3.日本株はショートポジションが株価下支え、過度の一極集中には注意

■市場全体はこれだけ上昇したにもかかわらず、ショートポジションは高水準でテクニカル指標などにも過熱感は乏しく、健全な状況にあります。一方でグロース株はバリュー株を大きく上回って上昇し、NT倍率は一部のグロース系の銘柄に物色が集中したことにより拡大しています。米国株でもグロース相場が続いていますが、急成長企業が現れ10年ごとに時価総額上位銘柄が大きく入れ替わるのに対して、国内ではあまり入れ替わりがなくその点に違いがあります。
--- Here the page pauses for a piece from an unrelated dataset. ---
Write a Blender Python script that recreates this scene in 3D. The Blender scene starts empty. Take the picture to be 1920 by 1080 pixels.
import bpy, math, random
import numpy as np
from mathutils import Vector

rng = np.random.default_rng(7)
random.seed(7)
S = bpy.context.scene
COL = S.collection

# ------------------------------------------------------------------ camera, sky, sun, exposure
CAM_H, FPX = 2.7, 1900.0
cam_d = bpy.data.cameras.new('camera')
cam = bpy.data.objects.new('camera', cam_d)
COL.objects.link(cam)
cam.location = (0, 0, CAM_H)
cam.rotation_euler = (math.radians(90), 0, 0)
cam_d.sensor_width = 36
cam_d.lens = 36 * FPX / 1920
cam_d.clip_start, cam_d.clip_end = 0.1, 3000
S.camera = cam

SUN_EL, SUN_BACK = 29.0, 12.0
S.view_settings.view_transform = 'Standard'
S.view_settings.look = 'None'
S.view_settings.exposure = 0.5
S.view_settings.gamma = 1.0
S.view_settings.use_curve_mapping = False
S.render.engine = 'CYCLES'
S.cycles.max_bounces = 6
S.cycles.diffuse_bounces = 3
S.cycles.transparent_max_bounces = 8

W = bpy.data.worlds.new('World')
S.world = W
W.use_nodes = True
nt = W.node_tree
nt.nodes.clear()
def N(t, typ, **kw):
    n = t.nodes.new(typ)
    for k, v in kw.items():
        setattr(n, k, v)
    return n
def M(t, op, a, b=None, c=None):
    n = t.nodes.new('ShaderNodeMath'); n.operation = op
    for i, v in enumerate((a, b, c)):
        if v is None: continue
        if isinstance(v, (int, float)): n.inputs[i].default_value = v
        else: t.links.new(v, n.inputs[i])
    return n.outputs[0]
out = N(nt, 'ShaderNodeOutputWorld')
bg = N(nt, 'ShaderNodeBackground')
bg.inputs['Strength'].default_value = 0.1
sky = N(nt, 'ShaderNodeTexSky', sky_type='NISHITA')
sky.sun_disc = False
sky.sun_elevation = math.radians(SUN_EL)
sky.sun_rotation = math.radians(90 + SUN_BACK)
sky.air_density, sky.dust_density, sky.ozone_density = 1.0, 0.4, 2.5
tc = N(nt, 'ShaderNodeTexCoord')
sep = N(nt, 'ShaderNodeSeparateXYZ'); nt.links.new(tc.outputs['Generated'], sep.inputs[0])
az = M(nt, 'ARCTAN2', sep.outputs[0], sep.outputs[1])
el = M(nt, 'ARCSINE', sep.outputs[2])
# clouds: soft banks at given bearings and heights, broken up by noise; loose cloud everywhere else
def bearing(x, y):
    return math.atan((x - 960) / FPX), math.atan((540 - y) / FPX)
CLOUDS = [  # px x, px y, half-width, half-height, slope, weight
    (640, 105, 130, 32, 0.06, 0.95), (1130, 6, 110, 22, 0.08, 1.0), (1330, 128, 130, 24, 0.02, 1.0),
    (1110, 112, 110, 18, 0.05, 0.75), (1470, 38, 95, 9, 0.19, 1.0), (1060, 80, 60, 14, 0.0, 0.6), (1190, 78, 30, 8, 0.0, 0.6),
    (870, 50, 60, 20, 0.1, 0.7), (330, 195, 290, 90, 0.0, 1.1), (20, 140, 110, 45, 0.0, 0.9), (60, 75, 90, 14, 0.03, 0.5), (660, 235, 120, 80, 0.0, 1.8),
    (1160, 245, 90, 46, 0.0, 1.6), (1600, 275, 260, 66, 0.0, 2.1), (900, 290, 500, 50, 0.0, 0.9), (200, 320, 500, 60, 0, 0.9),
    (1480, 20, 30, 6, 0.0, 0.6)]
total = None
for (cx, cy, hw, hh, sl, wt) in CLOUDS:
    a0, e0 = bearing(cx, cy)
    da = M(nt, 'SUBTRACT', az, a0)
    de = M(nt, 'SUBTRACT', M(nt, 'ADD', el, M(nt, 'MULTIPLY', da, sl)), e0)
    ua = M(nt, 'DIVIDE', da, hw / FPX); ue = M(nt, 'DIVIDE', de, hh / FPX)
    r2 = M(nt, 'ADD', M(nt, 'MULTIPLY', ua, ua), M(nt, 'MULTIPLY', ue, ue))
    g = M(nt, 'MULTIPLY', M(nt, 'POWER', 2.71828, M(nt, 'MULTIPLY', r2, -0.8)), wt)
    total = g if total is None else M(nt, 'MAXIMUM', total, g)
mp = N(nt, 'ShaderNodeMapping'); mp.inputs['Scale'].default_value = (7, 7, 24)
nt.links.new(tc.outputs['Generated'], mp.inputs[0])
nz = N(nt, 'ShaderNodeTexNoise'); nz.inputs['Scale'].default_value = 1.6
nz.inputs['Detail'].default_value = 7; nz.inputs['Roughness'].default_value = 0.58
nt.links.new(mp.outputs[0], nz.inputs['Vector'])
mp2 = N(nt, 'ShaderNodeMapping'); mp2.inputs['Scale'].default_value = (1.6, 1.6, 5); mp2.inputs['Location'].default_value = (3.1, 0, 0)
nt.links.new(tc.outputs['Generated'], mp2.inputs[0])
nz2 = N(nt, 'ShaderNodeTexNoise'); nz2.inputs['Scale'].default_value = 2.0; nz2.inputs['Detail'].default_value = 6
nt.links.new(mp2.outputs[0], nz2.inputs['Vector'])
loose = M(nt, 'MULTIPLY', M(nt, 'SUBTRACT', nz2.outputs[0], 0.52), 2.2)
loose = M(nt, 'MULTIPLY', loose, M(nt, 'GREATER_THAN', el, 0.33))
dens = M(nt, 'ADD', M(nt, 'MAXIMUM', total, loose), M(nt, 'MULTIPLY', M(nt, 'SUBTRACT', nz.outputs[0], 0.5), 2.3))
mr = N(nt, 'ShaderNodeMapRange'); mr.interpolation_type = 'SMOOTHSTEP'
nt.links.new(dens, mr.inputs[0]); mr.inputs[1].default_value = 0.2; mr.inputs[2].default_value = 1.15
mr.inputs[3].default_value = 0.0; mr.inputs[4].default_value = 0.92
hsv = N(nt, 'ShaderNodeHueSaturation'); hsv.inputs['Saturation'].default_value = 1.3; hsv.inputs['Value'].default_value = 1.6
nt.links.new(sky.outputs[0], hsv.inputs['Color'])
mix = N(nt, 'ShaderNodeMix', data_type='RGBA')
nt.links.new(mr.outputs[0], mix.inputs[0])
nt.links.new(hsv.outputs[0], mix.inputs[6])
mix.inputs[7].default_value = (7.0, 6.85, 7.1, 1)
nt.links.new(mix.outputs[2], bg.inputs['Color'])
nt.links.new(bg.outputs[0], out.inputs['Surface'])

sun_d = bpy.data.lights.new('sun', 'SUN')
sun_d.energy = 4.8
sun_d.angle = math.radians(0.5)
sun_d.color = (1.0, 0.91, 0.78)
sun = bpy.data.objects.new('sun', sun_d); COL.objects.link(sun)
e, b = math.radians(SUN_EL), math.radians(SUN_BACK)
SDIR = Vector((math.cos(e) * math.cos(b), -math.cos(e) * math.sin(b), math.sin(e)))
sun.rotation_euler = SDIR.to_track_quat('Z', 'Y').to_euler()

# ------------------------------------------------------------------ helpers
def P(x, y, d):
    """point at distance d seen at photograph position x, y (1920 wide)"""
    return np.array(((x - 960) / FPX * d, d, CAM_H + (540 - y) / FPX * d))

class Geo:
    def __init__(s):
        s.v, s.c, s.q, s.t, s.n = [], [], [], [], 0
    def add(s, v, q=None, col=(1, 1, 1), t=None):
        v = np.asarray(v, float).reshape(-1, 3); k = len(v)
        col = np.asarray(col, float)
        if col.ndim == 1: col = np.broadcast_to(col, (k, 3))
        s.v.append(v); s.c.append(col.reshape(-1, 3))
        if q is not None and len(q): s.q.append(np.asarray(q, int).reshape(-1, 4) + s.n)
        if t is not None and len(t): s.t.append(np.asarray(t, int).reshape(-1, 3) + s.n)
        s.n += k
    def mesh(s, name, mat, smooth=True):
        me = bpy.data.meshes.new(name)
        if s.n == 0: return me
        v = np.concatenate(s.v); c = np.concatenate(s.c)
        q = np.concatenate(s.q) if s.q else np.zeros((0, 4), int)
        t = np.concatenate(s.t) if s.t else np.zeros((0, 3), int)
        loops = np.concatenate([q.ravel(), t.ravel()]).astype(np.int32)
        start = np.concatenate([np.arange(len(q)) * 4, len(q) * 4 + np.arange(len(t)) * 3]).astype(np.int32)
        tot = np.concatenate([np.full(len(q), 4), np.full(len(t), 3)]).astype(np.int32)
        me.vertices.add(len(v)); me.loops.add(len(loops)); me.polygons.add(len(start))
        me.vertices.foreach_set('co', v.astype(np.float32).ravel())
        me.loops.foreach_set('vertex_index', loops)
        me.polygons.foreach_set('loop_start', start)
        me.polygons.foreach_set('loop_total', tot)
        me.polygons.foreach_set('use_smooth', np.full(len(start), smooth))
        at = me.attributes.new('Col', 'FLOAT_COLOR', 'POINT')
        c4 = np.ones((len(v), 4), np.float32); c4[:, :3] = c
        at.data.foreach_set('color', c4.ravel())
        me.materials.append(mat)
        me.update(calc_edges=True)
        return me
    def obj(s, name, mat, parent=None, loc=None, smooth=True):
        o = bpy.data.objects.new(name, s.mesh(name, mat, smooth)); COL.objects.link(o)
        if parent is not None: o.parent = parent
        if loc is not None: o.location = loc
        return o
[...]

■ITバブルなど、過去の例をみても一極集中の後は調整が深くなりがちです。相場全体が安定して上昇するには、バリュー株などにも物色が循環するかがカギとみられます。ここからさらに一極集中が進む場合はこれら銘柄の株式市場全体への影響が大きくなり、ボラティリティが拡大するリスクがあり注意が必要です。割安株を長期保有することで知られるウォーレン・バフェット氏が率いる米投資会社バークシャー・ハザウェイが子会社を通じて日本の5大商社株の株式を5%ずつ取得したと発表し、日本の割安株が再評価される契機になるとの見方が出てきました。こうした動きが継続するか注目されます。